La patrimonialización de las instituciones valencianas que practica el PP se apoya en una amplia hegemonía social, nadie lo duda, pero ha ido acentuando su crispación y prepotencia hasta convertir la deslegitimación del adversario en una auténtica seña de identidad. "La mayoría del Parlamento representa a la mayoría de los valencianos y tiene la mayor legitimidad democrática de cualquier representación política parlamentaria", argumentó esta semana Rafael Blasco, portavoz popular y consejero de Solidaridad y Ciudadanía. Tal obviedad declarativa resultaría inocua si no estuviera orientada a "reprobar" a políticos de la oposición, en una suerte de régimen disciplinario completamente fraudulento. Y no tendría más importancia si no sirviera para esgrimir el poder contra los discrepantes como si esa simple condición (quiero decir, la de discrepante) despojara de cualquier legitimidad a quien la asume, y de cualquier razón.

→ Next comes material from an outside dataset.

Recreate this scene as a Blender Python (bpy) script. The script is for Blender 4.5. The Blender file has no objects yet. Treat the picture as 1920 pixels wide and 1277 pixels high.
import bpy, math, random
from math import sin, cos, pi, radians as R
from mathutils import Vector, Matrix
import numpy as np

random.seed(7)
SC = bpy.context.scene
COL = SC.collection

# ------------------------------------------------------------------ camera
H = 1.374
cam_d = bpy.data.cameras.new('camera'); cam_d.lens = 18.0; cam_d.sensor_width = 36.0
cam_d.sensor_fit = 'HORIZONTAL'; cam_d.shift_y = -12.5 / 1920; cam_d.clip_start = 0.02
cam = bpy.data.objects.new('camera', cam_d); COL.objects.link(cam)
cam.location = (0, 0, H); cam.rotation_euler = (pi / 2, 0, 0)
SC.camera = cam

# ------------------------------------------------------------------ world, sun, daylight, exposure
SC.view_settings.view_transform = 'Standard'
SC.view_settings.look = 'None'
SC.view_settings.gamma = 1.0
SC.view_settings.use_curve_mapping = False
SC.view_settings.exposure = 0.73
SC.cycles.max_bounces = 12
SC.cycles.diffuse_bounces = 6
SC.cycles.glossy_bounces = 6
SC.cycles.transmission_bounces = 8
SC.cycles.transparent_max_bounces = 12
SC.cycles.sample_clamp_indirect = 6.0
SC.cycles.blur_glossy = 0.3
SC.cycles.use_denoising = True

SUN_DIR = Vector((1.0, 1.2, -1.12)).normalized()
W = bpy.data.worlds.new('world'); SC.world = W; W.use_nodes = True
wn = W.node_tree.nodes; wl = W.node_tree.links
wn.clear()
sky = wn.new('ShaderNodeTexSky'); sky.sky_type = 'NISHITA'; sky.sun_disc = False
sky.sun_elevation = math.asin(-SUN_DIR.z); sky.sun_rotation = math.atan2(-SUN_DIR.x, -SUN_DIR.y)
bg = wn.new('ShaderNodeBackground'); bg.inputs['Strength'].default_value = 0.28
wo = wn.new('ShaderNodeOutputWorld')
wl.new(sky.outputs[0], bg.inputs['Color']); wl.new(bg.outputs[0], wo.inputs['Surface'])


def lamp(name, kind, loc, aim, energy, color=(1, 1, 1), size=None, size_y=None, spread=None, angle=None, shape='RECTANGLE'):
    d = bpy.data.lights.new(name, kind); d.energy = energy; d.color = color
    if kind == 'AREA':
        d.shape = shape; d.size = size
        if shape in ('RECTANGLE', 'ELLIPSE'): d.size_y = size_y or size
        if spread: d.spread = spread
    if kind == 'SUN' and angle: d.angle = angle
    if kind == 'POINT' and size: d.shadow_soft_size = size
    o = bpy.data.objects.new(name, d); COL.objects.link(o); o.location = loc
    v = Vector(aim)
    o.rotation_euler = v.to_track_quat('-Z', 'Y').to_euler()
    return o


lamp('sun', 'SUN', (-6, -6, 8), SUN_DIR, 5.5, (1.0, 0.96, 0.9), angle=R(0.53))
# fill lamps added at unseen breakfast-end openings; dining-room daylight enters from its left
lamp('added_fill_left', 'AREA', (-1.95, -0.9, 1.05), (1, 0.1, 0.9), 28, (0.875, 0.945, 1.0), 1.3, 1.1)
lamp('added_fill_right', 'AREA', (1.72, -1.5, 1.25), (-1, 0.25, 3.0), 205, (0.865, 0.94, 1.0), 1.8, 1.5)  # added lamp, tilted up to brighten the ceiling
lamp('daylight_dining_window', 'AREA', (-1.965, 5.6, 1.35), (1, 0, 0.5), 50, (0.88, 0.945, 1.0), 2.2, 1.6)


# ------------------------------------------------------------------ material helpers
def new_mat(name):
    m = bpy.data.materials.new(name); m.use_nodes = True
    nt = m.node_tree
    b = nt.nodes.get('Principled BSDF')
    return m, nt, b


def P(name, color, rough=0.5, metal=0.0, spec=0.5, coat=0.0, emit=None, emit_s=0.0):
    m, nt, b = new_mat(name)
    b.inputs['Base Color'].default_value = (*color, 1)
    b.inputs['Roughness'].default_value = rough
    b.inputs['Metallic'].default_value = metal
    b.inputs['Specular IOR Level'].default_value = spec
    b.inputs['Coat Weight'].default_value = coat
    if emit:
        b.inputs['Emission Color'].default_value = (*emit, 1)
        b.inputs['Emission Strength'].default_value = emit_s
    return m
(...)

En la tradición democrática se sabe, desde los tiempos de Lord Acton, que "el gobierno sólo es legítimo si está efectivamente limitado". No sólo por la oposición, no sólo por la moderación y el reconocimiento de que tras los adversarios también hay ciudadanos, electores y algunas mayorías sociales, sino por las leyes. La adicción incondicional al poder suele ser causa y parte de la corrupción. Lo estamos viendo. Francisco Camps, su Gobierno autonómico y los dirigentes de su partido esgrimen su poder como una coartada inapelable para no respetar a las minorías y hacer oídos sordos a los requerimientos de los jueces. Pasa, con ello, la corrupción a convertirse en una mentalidad, casi en un sistema, que va más allá del robo de fondos públicos para hacer del abuso de poder una forma de erosionar los valores éticos. Advirtió George Washington de que "el gobierno es un sirviente peligroso y un amo terrible", pero hay por aquí teóricos que consideran la corrupción un tema secundario.